Anyway Dave struck me as being kind of self-absorbed which is not totally surprising for a film about someone who makes a film about their own emotional struggles.  His girlfriend is the kind of attractive, chill, eye-rolling girl that seem to the de facto angel-girlfriends these hipster-types imagine themselves with.  I started out feeling like she should really dump this man-child but then again that cardboard maze is really cool, so maybe he's not so bad.

The film is slight and twee.  It's very cute and, as long it's not talking about emotions, it has a lot of silly fun.  It never reaches the surreal heights of, say, Terry Gilliam's work but it does a good job of inhabiting its small, ramshackle, indie-wood niche.

Feb 3, 2021

How to Train Your Dragon: The Hidden World

Saw How to Train Your Dragon: The Hidden World, the third film in the series.  This time we have a theme of love.  This sort of nicely continues from the themes of the last film: a rise to power.  Now with the power under their belt, Hiccup and his dragon turn their thoughts to coupling up.  The end involves a fairly serious breakup however, which is strange, but these films have always been entertainment vehicles first and treatises on the human condition a distant second.  So, the film is pretty good.

Once again, the dragons are adorable and dog-like and have great silly designs with jutting jaws and goggling eyes.  This film was clearly once projected in 3D as there's a lot of fore-ground/back-ground stuff going on here and things that suddenly get in your face.  There's a lot of flying about however and many scenes that suggest a grand scale and I wonder how well that would have come across in a theater.
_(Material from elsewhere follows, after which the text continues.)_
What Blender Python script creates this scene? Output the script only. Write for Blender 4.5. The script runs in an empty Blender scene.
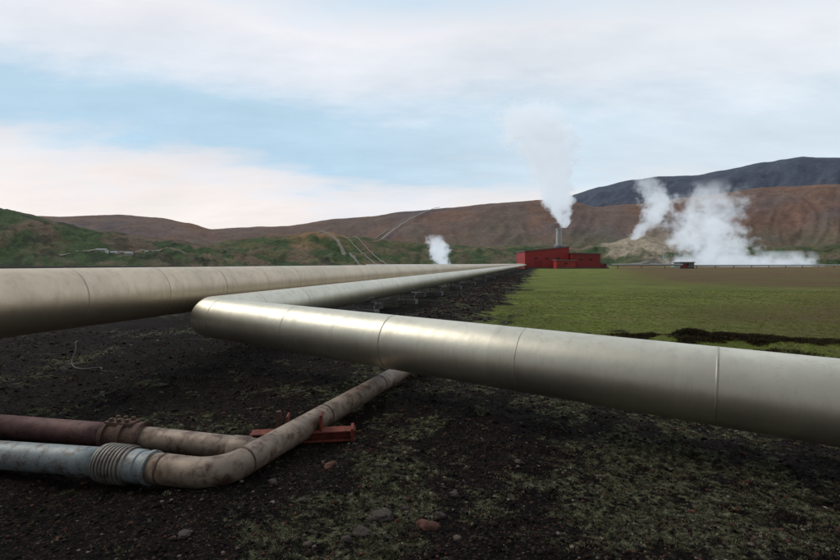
import bpy, bmesh, math, random
import numpy as np
from mathutils import Vector, noise, Matrix
random.seed(7); np.random.seed(7)
F=467.0; HZ=264.0; CH=2.3
scn=bpy.context.scene
def P(px,py,Y):
    return Vector(((px-420)/F*Y, Y, CH+(HZ-py)/F*Y))
def sm(a,b,x):
    t=min(1,max(0,(x-a)/(b-a))); return t*t*(3-2*t)
def interp(pts,x):
    if x<=pts[0][0]: return pts[0][1]
    for (a,b),(c,d) in zip(pts,pts[1:]):
        if x<=c:
            t=(x-a)/(c-a); t=t*t*(3-2*t)*0.5+t*0.5
            return b+(d-b)*t
    return pts[-1][1]
def nz(x,y,z=0.0): return noise.noise(Vector((x,y,z)))
def fbm(x,y,z=0.0,o=4):
    s=0;a=1.0
    for i in range(o):
        s+=a*nz(x,y,z); x*=2.03;y*=2.03;z+=7.1;a*=.5
    return s

# ------------------------------------------------ materials
def newmat(name):
    m=bpy.data.materials.new(name); m.use_nodes=True
    nt=m.node_tree
    return m,nt,nt.nodes['Principled BSDF'],nt.nodes['Material Output']
def N(nt,t,**k):
    n=nt.nodes.new(t)
    for a,b in k.items(): setattr(n,a,b)
    return n
def noise_n(nt,vec,scale,detail=6,rough=.6):
    n=N(nt,'ShaderNodeTexNoise'); n.inputs['Scale'].default_value=scale
    n.inputs['Detail'].default_value=detail; n.inputs['Roughness'].default_value=rough
    nt.links.new(vec,n.inputs['Vector']); return n.outputs['Fac']
def ramp(nt,fac,stops):
    r=N(nt,'ShaderNodeValToRGB'); e=r.color_ramp.elements
    while len(e)<len(stops): e.new(.5)
    for i,(p,c) in enumerate(stops):
        e[i].position=p; e[i].color=(c[0],c[1],c[2],1) if hasattr(c,'__len__') else (c,c,c,1)
    nt.links.new(fac,r.inputs['Fac']); return r.outputs['Color']
def mix(nt,fac,a,b,blend='MIX'):
    m=N(nt,'ShaderNodeMix',data_type='RGBA',blend_type=blend)
    for sock,v in ((m.inputs[0],fac),(m.inputs[6],a),(m.inputs[7],b)):
        if isinstance(v,(int,float)): sock.default_value=v
        elif isinstance(v,tuple): sock.default_value=(v[0],v[1],v[2],1)
        else: nt.links.new(v,sock)
    return m.outputs[2]
def math_n(nt,op,a,b=None,c=None,clamp=False):
    m=N(nt,'ShaderNodeMath',operation=op,use_clamp=clamp)
    for i,v in enumerate((a,b,c)):
        if v is None: continue
        if isinstance(v,(int,float)): m.inputs[i].default_value=v
        else: nt.links.new(v,m.inputs[i])
    return m.outputs[0]
def bump(nt,h,strength,dist,bs,prev=None):
    b=N(nt,'ShaderNodeBump'); b.inputs['Strength'].default_value=strength
    b.inputs['Distance'].default_value=dist
    nt.links.new(h,b.inputs['Height'])
    if prev: nt.links.new(prev,b.inputs['Normal'])
    nt.links.new(b.outputs['Normal'],bs.inputs['Normal']); return b.outputs['Normal']
def objco(nt): return N(nt,'ShaderNodeTexCoord').outputs['Object']

def mat_generic(name,col,rough=.6,metal=0,var=.25,scale=3,dark=None,bstr=.1,bdist=.01,dthr=(.5,.65)):
    m,nt,bs,_=newmat(name); co=objco(nt)
    n1=noise_n(nt,co,scale); 
    base=mix(nt,ramp(nt,n1,[(.3,0.0),(.7,1.0)]),tuple(c*(1-var) for c in col),tuple(min(1,c*(1+var)) for c in col))
    if dark:
        n2=noise_n(nt,co,scale*2.3,8,.7)
        base=mix(nt,ramp(nt,n2,[(dthr[0],0.0),(dthr[1],1.0)]),base,dark)
    nt.links.new(base,bs.inputs['Base Color'])
    bs.inputs['Roughness'].default_value=rough; bs.inputs['Metallic'].default_value=metal
    bump(nt,noise_n(nt,co,scale*8),bstr,bdist,bs)
    return m
def mat_cladding(name,col):
    m,nt,bs,_=newmat(name); co=objco(nt)
    at=N(nt,'ShaderNodeAttribute',attribute_name='tone')
    n1=noise_n(nt,co,1.3,5,.6)
    base=mix(nt,ramp(nt,n1,[(.3,0.0),(.7,1.0)]),tuple(c*.88 for c in col),tuple(c*1.06 for c in col))
    mp=N(nt,'ShaderNodeMapping'); mp.inputs['Scale'].default_value=(3,3,.6); nt.links.new(co,mp.inputs['Vector'])
    n2=noise_n(nt,mp.outputs[0],2.2,8,.7)
    base=mix(nt,math_n(nt,'MULTIPLY',ramp(nt,n2,[(.50,0.0),(.75,1.0)]),.4),base,tuple(c*.5 for c in col))
    sp=noise_n(nt,co,60,2,.5)
    base=mix(nt,math_n(nt,'MULTIPLY',ramp(nt,sp,[(.66,0.0),(.74,1.0)]),.3),base,(.12,.1,.07))
    base=mix(nt,1.0,base,at.outputs['Color'],'MULTIPLY')
    nt.links.new(base,bs.inputs['Base Color'])
    bs.inputs['Metallic'].default_value=.9
    r=math_n(nt,'MULTIPLY_ADD',n2,.25,.33); nt.links.new(r,bs.inputs['Roughness'])
    bump(nt,noise_n(nt,co,1.6,3),.2,.03,bs)
    return m
M_cladA=mat_cladding('cladding_beige',(.66,.55,.41))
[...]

Anyway, as with the second film (I've seen the first one so long ago, I don't think I can rely on my memory) I kept expecting the dragons to cohere into a recognizable symbol of like the human spirit or weapons of war or something, but they continued to confound me.  It's really just a film about these Vikings' adventures with dragons.  But it is that very successfully.

It was an enjoyable film and more serious than its first films.  I liked the villain's dead-eyed dourness, even in victory.  Similarly, I just liked hanging out with the characters and seeing what they do next.  A satisfying movie.